Having already taken down ACORN, which had been a key voter registration and mobilization vehicle among low income minority voters, newly elected Republican governors and state houses went after unions. That strategy seems to be backfiring horribly, but there’s no mistaking its purpose: hobbling the biggest contributor of money and manpower to Democratic campaigns.

And just as the Karl Rove crowd used ballot initiatives opposing gay marriage to help George Bush in 2004, Republicans are returning to such initiatives to open up a new front in 2012: they’re going after the college kids.

From today’s Washington Post:
New Hampshire’s new Republican state House speaker is pretty clear about what he thinks of college kids and how they vote. They’re “foolish,” Speaker William O’Brien said in a recent speech to a tea party group.
“Voting as a liberal. That’s what kids do,” he added, his comments taped by a state Democratic Party staffer and posted on YouTube. Students lack “life experience,” and “they just vote their feelings.”
New Hampshire House Republicans are pushing for new laws that would prohibit many college students from voting in the state – and effectively keep some from voting at all.
One bill would permit students to vote in their college towns only if they or their parents had previously established permanent residency there – requiring all others to vote in the states or other New Hampshire towns they come from. Another bill would end Election Day registration, which O’Brien said unleashes swarms of students on polling places, creating opportunities for fraud.
The measures in New Hampshire are among dozens of voting-related bills being pushed by newly empowered Republican state lawmakers across the country – prompting partisan clashes akin to those already roiling in some states over GOP moves to curb union power.
Backers of the voting measures say they would bring fairness and restore confidence in a voting system vulnerable to fraud. Many states, for instance, do not require identification to vote.

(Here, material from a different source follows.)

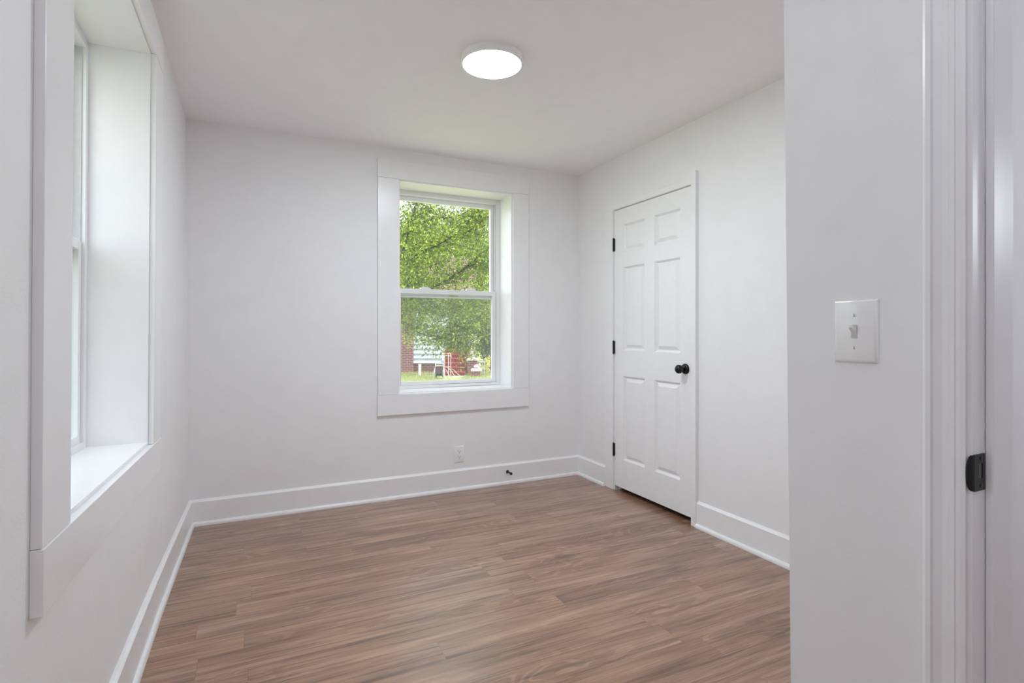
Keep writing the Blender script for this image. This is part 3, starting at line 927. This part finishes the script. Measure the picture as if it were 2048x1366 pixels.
bush('background_tree', 860, 505, 58.0, 6.0, 4.4, 9000, .36, M_LEAF2, 'distant tree rising behind the house roof', 'tree', 3)
bush('yellow_shrub', 977, 737, 21.5, .16, .42, 420, .07, M_YELLOW, 'small yellow shrub beside the grey garden frame', 'shrub', 3)

# planter and figures on the piers
x, d, z = pa
pl_ = yroot('flower_planter', x, d, z, 'round planter of white flowers on the tallest brick pier', 'planter')
MB().lathe([(.05, 0), (.11, 0), (.10, .03), (.08, .06), (.15, .16), (.17, .18), (.16, .19), (.02, .17)], (x, d, z), 'z', 20).build('urn', M_CAP, pl_, smooth=True)
p = np.array([x, d, z + .28]) + nrg.normal(size=(420, 3)) * np.array([.12, .10, .09])
p = p[p[:, 2] > z + .17]
leaf_mesh('blossoms', M_FLOWER, pl_, p, nrg.uniform(.04, .08, len(p)), (x, d, z))['kind'] = 'stuff'
x, d, z = pb
fg = yroot('garden_figure', x, d, z, 'pale standing garden figure on the middle brick pier', 'garden ornament')
MB().lathe([(.0005, 0), (.10, 0), (.10, .04), (.07, .06), (.09, .16), (.07, .24), (.04, .28), (.055, .32), (.05, .37), (.0005, .40)], (x, d, z), 'z', 18).build('figure', M_CAP, fg, smooth=True)
x, d, z = pc
lf = yroot('garden_figure', x + .05, d, z, 'pale crouching garden figure on the lowest brick pier', 'garden ornament')
m = MB(); m.blob((x + .02, d, z + .085), .13, .09, .075, 14, 8); m.blob((x + .12, d - .02, z + .14), .06, .06, .065, 12, 8)
m.tube([(x + .09, d - .05, z + .015), (x + .10, d - .05, z + .09)], .025, 8); m.tube([(x + .09, d + .04, z + .015), (x + .10, d + .04, z + .09)], .025, 8)
m.build('figure', M_CAP, lf, smooth=True)

# hose reel cart
d = 19.6
def A(px, py, dd=d): return at(px, py, dd)
x0 = A(878, 760)[0]
hc = yroot('hose_reel_cart', x0, d, GZ, 'grey hose reel cart standing on the grass in front of the house', 'garden cart')
for k, sx in (('a', -.20), ('b', .18)):
    pts = [(x0 + sx - .02, d, GZ), (x0 + sx, d + .06, GZ + .22), (x0 + sx * .8, d + .12, GZ + .42), (x0 + sx * .75, d + .16, GZ + .56)]
    if k == 'b': pts[0] = (x0 + sx + .06, d, GZ)
    MB().tube(smooth_path(pts, 5), .017, 8).build('leg', M_METAL, hc, smooth=True)
MB().tube([(x0 - .17, d + .16, GZ + .55), (x0 + .16, d + .16, GZ + .55)], .017, 8).box(x0 - .15, x0 + .14, d + .06, d + .2, GZ + .46, GZ + .50).build('top_bar', M_METAL, hc)
MB().lathe([(.02, -.12), (.13, -.12), (.13, -.10), (.09, -.09), (.09, .09), (.13, .10), (.13, .12), (.02, .12)], (x0 + .0, d + .12, GZ + .19), 'x', 24).build('drum', M_DRUM, hc, smooth=True)
for sx in (-.165, .15):
    m = MB()
    ring = [(x0 + sx, d + .12 + .15 * math.cos(t), GZ + .19 + .15 * math.sin(t)) for t in np.linspace(0, 2 * math.pi, 25)]
    m.tube(ring, .013, 6)
    for t in np.linspace(0, math.pi, 4)[:-1]:
        m.tube([(x0 + sx, d + .12 + .15 * math.cos(t), GZ + .19 + .15 * math.sin(t)), (x0 + sx, d + .12 - .15 * math.cos(t), GZ + .19 - .15 * math.sin(t))], .006, 5)
    m.build('wheel', M_METAL, hc, smooth=True)

# pale metal railing beside the steps
d = 20.3
rx0, rx1, rz1 = A(889, 706, d)[0], A(901.5, 706, d)[0], A(889, 706.5, d)[2]
rl = yroot('hand_railing', (rx0 + rx1) / 2, d, GZ, 'pale tubular railing standing left of the red steps', 'railing')
for x in (rx0, rx0 + (rx1 - rx0) * .62, rx1):
    MB().tube([(x, d, GZ), (x, d, rz1)], .014, 8).build('post', M_PALEMETAL, rl, smooth=True)
for z in (rz1, rz1 - .10, rz1 - .52):
    MB().tube([(rx0, d, z), (rx1, d, z)], .012, 8).build('rail', M_PALEMETAL, rl, smooth=True)

# loose hose coils
d = 19.9
hz = yroot('garden_hose', A(908, 750, d)[0], d, GZ, 'pale garden hose looping over the grass by the steps', 'hose')
m = MB()
for pts in ([(893, 733, d), (902, 741, d - .1), (908, 750, d - .2), (916, 752.5, d - .2), (932, 752, d - .1)],
            [(897, 740, d), (906, 739, d - .1), (914, 747, d - .2), (920, 752.5, d - .2), (904, 753, d - .3), (896, 749, d - .2)],
            [(891, 738, d), (897, 749, d - .15), (903, 754, d - .3), (909, 756.0, d - .4)]):
    m.tube(smooth_path([(a, b2, max(GZ + .02, c)) for a, b2, c in [at(*q) for q in pts]], 6), .011, 6)
m.build('hose_coil', M_HOSE, hz, smooth=True)

# white pipe by the foundation
d = 20.8
px_ = A(839.5, 740, d)
pp = yroot('vent_pipe', px_[0], d, GZ, 'white upright pipe in front of the brick foundation', 'pipe')
MB().tube([(px_[0], d, GZ), (px_[0], d, A(839, 730, d)[2])], .052, 14).build('pipe_body', M_WHITE, pp, smooth=True)
MB().lathe([(.02, 0), (.060, 0), (.060, .05), (.02, .055)], (px_[0], d, A(839, 731, d)[2]), 'z', 16).build('pipe_cap', M_WHITE, pp, smooth=True)

# grey metal garden frame right of the piers
d = 20.9
gx0, gx1, gz1 = A(959.5, 718, d)[0], A(974, 718, d)[0], A(960, 719, d)[2]
gf = yroot('plant_trellis', (gx0 + gx1) / 2, d, GZ, 'grey metal plant frame standing right of the brick piers', 'trellis')
for q, top in ((0, .0), (.38, .05), (.62, .05), (1, -.06)):
    x = gx0 + (gx1 - gx0) * q
    MB().tube([(x, d, GZ), (x, d, gz1 + top)], .010, 6).build('upright', M_METAL, gf, smooth=True)
for z in (gz1 - .10, gz1 - .32):
    MB().tube([(gx0, d, z), (gx1, d, z - .02)], .010, 6).build('crossbar', M_METAL, gf, smooth=True)

# picket fence
d = 25.0
fx0, fx1 = A(976, 730, d)[0], A(1046, 730, d)[0]
pf = yroot('picket_fence', (fx0 + fx1) / 2, d, GZ, 'white picket fence at the right edge of the lawn', 'fence')
x = fx0
while x < fx1:
    MB().prism([(x, GZ), (x + .075, GZ), (x + .075, GZ + .68), (x + .0375, GZ + .76), (x, GZ + .68)], 'y', d, d + .02).build('picket', M_WHITE, pf)
    x += .145
for z in (GZ + .16, GZ + .52):
    MB().box(fx0 - .05, fx1 + .05, d + .021, d + .06, z, z + .07).build('rail', M_WHITE, pf)

# grass blades over the strip of lawn the window shows
n = 26000
gx = nrg.uniform(-5.6, .6, n); gd = nrg.uniform(15.0, 22.3, n)
ok = ~((gd > 21.8) & (gx < -1.0)) & ~((gd > 18.9) & (gx > -2.75) & (gx < -1.85) & (gd > 18.95))
gx, gd = gx[ok], gd[ok]; n = len(gx)
a = nrg.uniform(0, 2 * np.pi, n); hgt = nrg.uniform(.03, .085, n) * (1 + 1.0 * (np.abs(gd - 21.3) < .5))
w = .009
base = np.stack([gx, gd, np.full(n, GZ)], 1)
side = np.stack([np.cos(a), np.sin(a), np.zeros(n)], 1) * w
tip = base + np.stack([nrg.normal(size=n) * .02, nrg.normal(size=n) * .02, hgt], 1)
V = np.stack([base - side, base + side, tip], 1).reshape(-1, 3)
V = np.stack([V[:, 0] * cs + V[:, 1] * sn, -V[:, 0] * sn + V[:, 1] * cs, V[:, 2]], 1)
me = bpy.data.meshes.new('grass')
F = np.arange(n * 3, dtype=np.int32)
me.vertices.add(len(V)); me.vertices.foreach_set('co', V.astype(np.float32).ravel())
me.loops.add(n * 3); me.loops.foreach_set('vertex_index', F)
me.polygons.add(n); me.polygons.foreach_set('loop_start', np.arange(0, n * 3, 3, dtype=np.int32)); me.polygons.foreach_set('loop_total', np.full(n, 3, dtype=np.int32))
me.update(); me.validate()
me.materials.append(M_BLADE)
g = bpy.data.objects.new('grass', me); col.objects.link(g)
tag(g, 'short sunlit grass blades growing on the lawn', 'grass', kind='stuff')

Measures being proposed in 32 states would add an ID requirement or proof of citizenship, according to an analysis by the Brennan Center for Justice at New York University.
“I want to know when I walk into the poll that they know I am who I say I am and that nobody else has said that they are me,” said North Carolina state Rep. Ric Killian (R), who is preparing to introduce legislation that would require voters to show a photo ID at the polls.
Democrats charge that the real goal, as with anti-union measures in Wisconsin, Ohio and elsewhere, is simply to deflate the power of core Democratic voting blocs – in this case young people and minorities. For all the allegations of voter fraud, Democrats and voting rights groups say, there is scant evidence to show that it is a problem.
“It’s a war on voting,” said Thomas Bates, vice president of Rock the Vote, a youth voter- registration group mounting a campaign to fight the array of state measures. “We’d like to be advocating for a 21st-century voting system, but here we are fighting against efforts to turn it back to the 19th century.”
Democrats appear to be ready for it – and it’s no coincidence that these battles will be fought in states that went to Obama in 2008, including Wisconsin and North Carolina.